Most likely the other way 'round. AOPA's airport info is easy to data mine (actually it's fairly well designed believe it or not).
I wrote a program which can tell if a UID/PWD combination is valid on POA. I'll now move on to setting up a wiki server. I'm learning a lot so even if this goes nowhere it's been worth the time.
Updated for 2022: https://www.pilotsofamerica.com/community/threads/show-airport-restaurants-in-foreflight.94927/
I've spent like 3 more days on this now. I've learned a lot...it's all good. I'm now familiar with jsoup. That was interesting. I'm now more familiar with Spring Boot, MySql and Tomcat. Everything new is about two hour activity. I'm hoping the pace accelerates!
I have a lot working. Where I'm stuck now is finding the restaurants (really airports w/ restaurants close by) w/in a certain distance of a route. MySQL provides some good spatial functions which I used to find airports w/in a certain distance of other airports. MySQL also provides functions for finding the minimum distance between a point and a line (which is really just many points), but, what it's doing behind the scenes is finding the closes point describing the line to the other point. This doesn't help much for long legs. I'm thinking I when people enter a route, I need to interpolate points in between route legs over a certain distance...unless someone has a better idea. I've found some serious math equations to compute this but I'm hoping to avoid that.
I thought MySQL was a database, what’s it doing with spatial functionality? There’s a database with USA hotels, restaurants, etc available somewhere which includes GPS coordinates. I think you be better off just having user provide airports as possible stops, then checking all airports within a certain radius and going from there.
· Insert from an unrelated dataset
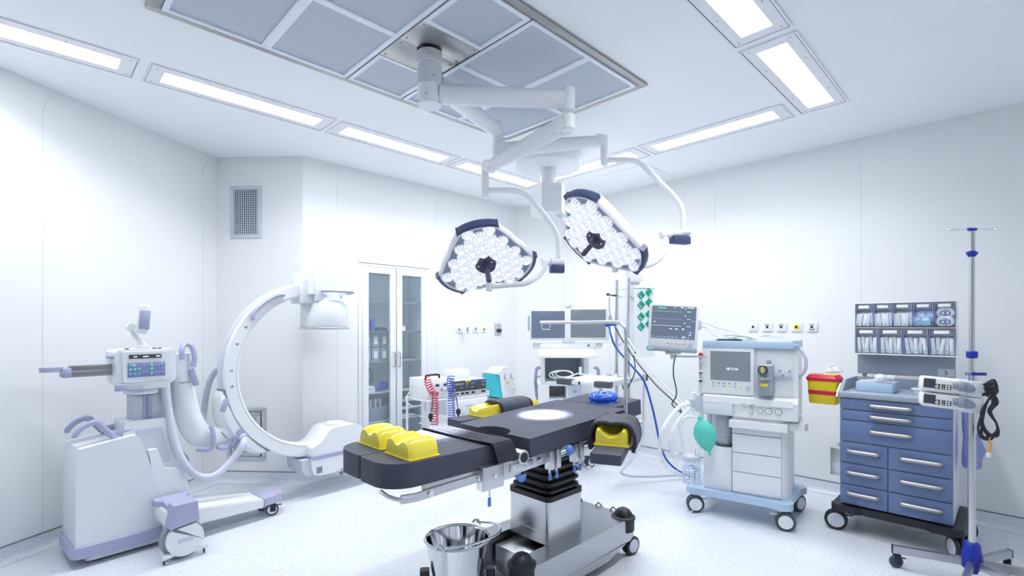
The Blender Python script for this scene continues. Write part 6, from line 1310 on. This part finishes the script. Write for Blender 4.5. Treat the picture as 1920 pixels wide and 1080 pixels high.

Lot's of use cases these days have to do w/ where you are and what's around you. As a result, databases themselves now provide convenience functions so programmers don't have to recreate the wheel. The math/formulas are pretty nasty. Yep. I've loaded a table with every airport in the US (lat, lon, city, state, county, airport code). My plan is not to pre-load restaurants. Users will be able to add restaurants worth stopping at w/ a few pieces of information (related airport, restaurant proximity to airport and a Google Maps link). Users will then be able add pilot-specific commentary by restaurant. Users should access the Google Maps link for everything else (map, pictures, directions, menu, phone number, hours etc.). That's a good idea. I have searching around the radius of one airport working and extending that to a list of airports wouldn't difficult. I'll fallback to that if my route interpolation idea proves untenable. It seems a useful feature to return the restaurants w/in a certain distance of a route as there might be some hidden gems near airports users might not ever think to stop at.